Do you really want the cost of reporting crime and going to court every time, and how should staff react physically in-store when trying to stop theft? Will the police come to assist colleagues? These questions were all discussed in London during Dennison’s presentation and a lively Q&A session at the end.

“Some, like Lululemon, will dismiss anyone who puts hands on an offender in-store as they don’t want the risk of reputational damage,” said Dennison [and are willing to tolerate some shrinkage – Ed.]. He addressed the issue from three perspectives:  

Scale of the problem: “We’re in the eye of the storm,” said Dennison.

“I’ve seen British Retail Consortium (BRC) figures quoting anything from £1.8 billion up to £3 billion plus in losses, in the UK alone.

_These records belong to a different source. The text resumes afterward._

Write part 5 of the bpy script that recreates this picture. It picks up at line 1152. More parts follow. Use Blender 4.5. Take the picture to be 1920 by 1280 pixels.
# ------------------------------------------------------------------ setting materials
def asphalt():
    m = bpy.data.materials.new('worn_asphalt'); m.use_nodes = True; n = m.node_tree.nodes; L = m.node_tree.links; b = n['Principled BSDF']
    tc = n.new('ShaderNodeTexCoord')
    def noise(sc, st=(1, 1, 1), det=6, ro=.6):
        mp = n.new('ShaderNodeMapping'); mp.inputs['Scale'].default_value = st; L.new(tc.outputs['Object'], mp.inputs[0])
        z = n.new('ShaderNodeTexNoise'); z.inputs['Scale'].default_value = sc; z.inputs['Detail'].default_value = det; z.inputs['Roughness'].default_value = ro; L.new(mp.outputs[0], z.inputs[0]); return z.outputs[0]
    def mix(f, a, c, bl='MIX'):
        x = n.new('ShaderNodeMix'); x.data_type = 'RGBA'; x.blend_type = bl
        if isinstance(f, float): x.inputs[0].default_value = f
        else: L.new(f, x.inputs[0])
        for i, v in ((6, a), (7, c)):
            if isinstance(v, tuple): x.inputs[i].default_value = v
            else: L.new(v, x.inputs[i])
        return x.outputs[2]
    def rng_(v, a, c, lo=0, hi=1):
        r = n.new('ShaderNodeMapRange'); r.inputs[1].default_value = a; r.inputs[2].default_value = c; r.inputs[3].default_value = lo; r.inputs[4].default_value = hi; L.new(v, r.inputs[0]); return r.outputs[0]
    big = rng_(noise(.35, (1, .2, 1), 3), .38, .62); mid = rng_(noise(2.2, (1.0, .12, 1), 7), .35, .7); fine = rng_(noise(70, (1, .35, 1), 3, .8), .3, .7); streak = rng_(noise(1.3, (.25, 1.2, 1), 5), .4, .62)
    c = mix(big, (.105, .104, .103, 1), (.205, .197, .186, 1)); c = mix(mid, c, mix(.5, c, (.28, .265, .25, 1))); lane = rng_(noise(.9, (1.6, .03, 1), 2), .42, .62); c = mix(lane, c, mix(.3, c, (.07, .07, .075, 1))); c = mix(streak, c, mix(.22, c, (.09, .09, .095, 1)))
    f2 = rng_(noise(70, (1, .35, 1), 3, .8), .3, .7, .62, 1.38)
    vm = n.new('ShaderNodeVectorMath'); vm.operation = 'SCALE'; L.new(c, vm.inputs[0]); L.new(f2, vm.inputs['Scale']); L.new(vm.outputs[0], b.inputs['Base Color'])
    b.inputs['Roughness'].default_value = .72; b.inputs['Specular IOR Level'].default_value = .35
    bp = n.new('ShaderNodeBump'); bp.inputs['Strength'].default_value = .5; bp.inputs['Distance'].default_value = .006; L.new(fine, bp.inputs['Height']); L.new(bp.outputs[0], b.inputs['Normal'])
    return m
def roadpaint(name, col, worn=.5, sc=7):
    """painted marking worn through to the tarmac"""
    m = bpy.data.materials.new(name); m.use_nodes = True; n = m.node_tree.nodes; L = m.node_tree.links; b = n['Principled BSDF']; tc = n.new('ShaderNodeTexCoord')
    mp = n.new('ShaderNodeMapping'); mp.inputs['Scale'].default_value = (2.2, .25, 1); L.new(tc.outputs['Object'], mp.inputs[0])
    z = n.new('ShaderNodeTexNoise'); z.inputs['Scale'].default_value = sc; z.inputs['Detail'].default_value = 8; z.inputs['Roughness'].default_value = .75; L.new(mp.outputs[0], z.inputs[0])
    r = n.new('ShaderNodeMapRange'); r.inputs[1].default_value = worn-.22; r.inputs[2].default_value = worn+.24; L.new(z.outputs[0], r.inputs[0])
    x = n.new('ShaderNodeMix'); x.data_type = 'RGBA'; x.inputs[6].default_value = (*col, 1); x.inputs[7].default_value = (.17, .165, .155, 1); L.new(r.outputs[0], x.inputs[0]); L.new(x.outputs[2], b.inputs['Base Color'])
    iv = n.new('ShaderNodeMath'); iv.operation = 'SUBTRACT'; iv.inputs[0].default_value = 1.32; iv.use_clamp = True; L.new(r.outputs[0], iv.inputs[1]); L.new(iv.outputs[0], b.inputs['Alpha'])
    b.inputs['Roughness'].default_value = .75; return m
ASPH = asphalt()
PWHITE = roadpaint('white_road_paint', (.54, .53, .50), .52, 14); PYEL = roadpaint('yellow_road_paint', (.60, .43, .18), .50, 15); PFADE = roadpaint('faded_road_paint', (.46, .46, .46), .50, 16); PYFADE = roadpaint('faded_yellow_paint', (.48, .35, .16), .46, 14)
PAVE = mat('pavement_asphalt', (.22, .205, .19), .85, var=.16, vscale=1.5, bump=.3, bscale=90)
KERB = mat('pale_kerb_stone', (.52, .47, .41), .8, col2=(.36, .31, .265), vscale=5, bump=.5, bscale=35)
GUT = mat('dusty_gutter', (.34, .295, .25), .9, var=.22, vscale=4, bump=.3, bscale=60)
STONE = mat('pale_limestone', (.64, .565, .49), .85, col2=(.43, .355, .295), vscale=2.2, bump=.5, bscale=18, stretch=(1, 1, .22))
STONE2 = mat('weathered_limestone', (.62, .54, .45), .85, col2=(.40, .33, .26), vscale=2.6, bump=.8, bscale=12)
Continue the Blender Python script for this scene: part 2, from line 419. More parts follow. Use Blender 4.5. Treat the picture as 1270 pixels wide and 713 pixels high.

But retailers themselves have speculated it’s as high as £7.9 billion, which wouldn’t surprise me, taking into account unreported instances of crime.”  

Technology: in terms of causing new threat vectors, tech such as AIcenabled fraud and fighting it with artificial intelligence, “has a key role to play,” said Dennison.

He went on to share a story of one retail colleague who stopped using discount codes after losing £3 million because AI was correctly predicting what the next one would be after examining the pattern, enabling criminals to pile in.   

RFID as a security solution is gaining traction, according to Dennison, as “it gives good data in order to make informed decisions about whether to place a valuable good in a box, or place a guard next to it, and so on.”     

Workplace safety: People and processes also need to be considered. “For instance, body cams don’t stop criminals punching in-store staff in the face,” said Dennison.

“It just records it. What are you going to do about it?” The UK’s retail crime action plan unveiled last year will make assaulting a retail worker a new criminal offence to try and offer some protection.

On the AI front there is also the EU’s new regulation launched last year. The EU AI Act brings forward a number of consumer protections, mainly around data protection and so on, which may cause some retailers to “pause their adoption of the technology in fear of a revenue percentage fine,” speculated Dennison, “just like what happened when the GDPR regulations came in”.

It will take time for retailers and indeed all sectors to digest this new AI Act and similar ones mooted in the UK and elsewhere.

“I really cannot predict the future in terms of new threat vectors,” concluded Dennison. “But bad actors won’t disappear. Loss prevention leaders just need to decide how you want to ‘do retail’ and what is your tolerable risk/loss appetite.”

All else will flow from that decision in terms of how you approach the issue.